Aim of the task:
Repeat the records exactly. Every line must match.
[Start Raw records]
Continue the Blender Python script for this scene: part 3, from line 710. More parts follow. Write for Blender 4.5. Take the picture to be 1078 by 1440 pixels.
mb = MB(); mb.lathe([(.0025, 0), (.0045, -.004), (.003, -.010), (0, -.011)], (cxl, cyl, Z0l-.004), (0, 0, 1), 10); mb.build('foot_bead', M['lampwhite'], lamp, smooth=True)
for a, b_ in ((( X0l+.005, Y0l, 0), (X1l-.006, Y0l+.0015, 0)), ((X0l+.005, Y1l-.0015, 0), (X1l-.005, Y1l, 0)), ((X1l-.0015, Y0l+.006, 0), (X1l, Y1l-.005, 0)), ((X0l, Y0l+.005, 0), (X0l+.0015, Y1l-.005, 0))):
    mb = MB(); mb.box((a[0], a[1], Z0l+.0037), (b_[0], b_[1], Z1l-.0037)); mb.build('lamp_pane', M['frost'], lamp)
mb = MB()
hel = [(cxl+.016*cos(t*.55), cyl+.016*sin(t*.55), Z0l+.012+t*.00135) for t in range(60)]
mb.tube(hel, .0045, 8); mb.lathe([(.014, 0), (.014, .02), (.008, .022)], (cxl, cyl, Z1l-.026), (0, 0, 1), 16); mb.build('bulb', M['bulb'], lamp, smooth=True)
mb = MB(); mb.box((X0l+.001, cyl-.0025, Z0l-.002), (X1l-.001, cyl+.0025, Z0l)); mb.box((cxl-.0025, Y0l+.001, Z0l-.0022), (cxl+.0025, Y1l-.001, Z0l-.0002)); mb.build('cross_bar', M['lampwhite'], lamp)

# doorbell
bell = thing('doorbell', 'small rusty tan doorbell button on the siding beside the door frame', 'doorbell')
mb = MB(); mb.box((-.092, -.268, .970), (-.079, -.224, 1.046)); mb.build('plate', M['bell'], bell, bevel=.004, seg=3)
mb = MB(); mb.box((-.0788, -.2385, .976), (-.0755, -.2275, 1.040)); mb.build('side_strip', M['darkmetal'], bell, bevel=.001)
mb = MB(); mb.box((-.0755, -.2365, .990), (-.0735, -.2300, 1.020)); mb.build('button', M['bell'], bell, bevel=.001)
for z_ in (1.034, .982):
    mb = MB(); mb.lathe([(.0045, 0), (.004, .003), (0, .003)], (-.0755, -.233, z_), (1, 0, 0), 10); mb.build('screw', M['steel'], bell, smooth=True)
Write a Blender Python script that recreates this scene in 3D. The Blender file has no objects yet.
[End Raw records]
Exercise output:
Continue the Blender Python script for this scene: part 3, from line 710. More parts follow. Write for Blender 4.5. Take the picture to be 1078 by 1440 pixels.
mb = MB(); mb.lathe([(.0025, 0), (.0045, -.004), (.003, -.010), (0, -.011)], (cxl, cyl, Z0l-.004), (0, 0, 1), 10); mb.build('foot_bead', M['lampwhite'], lamp, smooth=True)
for a, b_ in ((( X0l+.005, Y0l, 0), (X1l-.006, Y0l+.0015, 0)), ((X0l+.005, Y1l-.0015, 0), (X1l-.005, Y1l, 0)), ((X1l-.0015, Y0l+.006, 0), (X1l, Y1l-.005, 0)), ((X0l, Y0l+.005, 0), (X0l+.0015, Y1l-.005, 0))):
    mb = MB(); mb.box((a[0], a[1], Z0l+.0037), (b_[0], b_[1], Z1l-.0037)); mb.build('lamp_pane', M['frost'], lamp)
mb = MB()
hel = [(cxl+.016*cos(t*.55), cyl+.016*sin(t*.55), Z0l+.012+t*.00135) for t in range(60)]
mb.tube(hel, .0045, 8); mb.lathe([(.014, 0), (.014, .02), (.008, .022)], (cxl, cyl, Z1l-.026), (0, 0, 1), 16); mb.build('bulb', M['bulb'], lamp, smooth=True)
mb = MB(); mb.box((X0l+.001, cyl-.0025, Z0l-.002), (X1l-.001, cyl+.0025, Z0l)); mb.box((cxl-.0025, Y0l+.001, Z0l-.0022), (cxl+.0025, Y1l-.001, Z0l-.0002)); mb.build('cross_bar', M['lampwhite'], lamp)

# doorbell
bell = thing('doorbell', 'small rusty tan doorbell button on the siding beside the door frame', 'doorbell')
mb = MB(); mb.box((-.092, -.268, .970), (-.079, -.224, 1.046)); mb.build('plate', M['bell'], bell, bevel=.004, seg=3)
mb = MB(); mb.box((-.0788, -.2385, .976), (-.0755, -.2275, 1.040)); mb.build('side_strip', M['darkmetal'], bell, bevel=.001)
mb = MB(); mb.box((-.0755, -.2365, .990), (-.0735, -.2300, 1.020)); mb.build('button', M['bell'], bell, bevel=.001)
for z_ in (1.034, .982):
    mb = MB(); mb.lathe([(.0045, 0), (.004, .003), (0, .003)], (-.0755, -.233, z_), (1, 0, 0), 10); mb.build('screw', M['steel'], bell, smooth=True)
Write a Blender Python script that recreates this scene in 3D. The Blender file has no objects yet.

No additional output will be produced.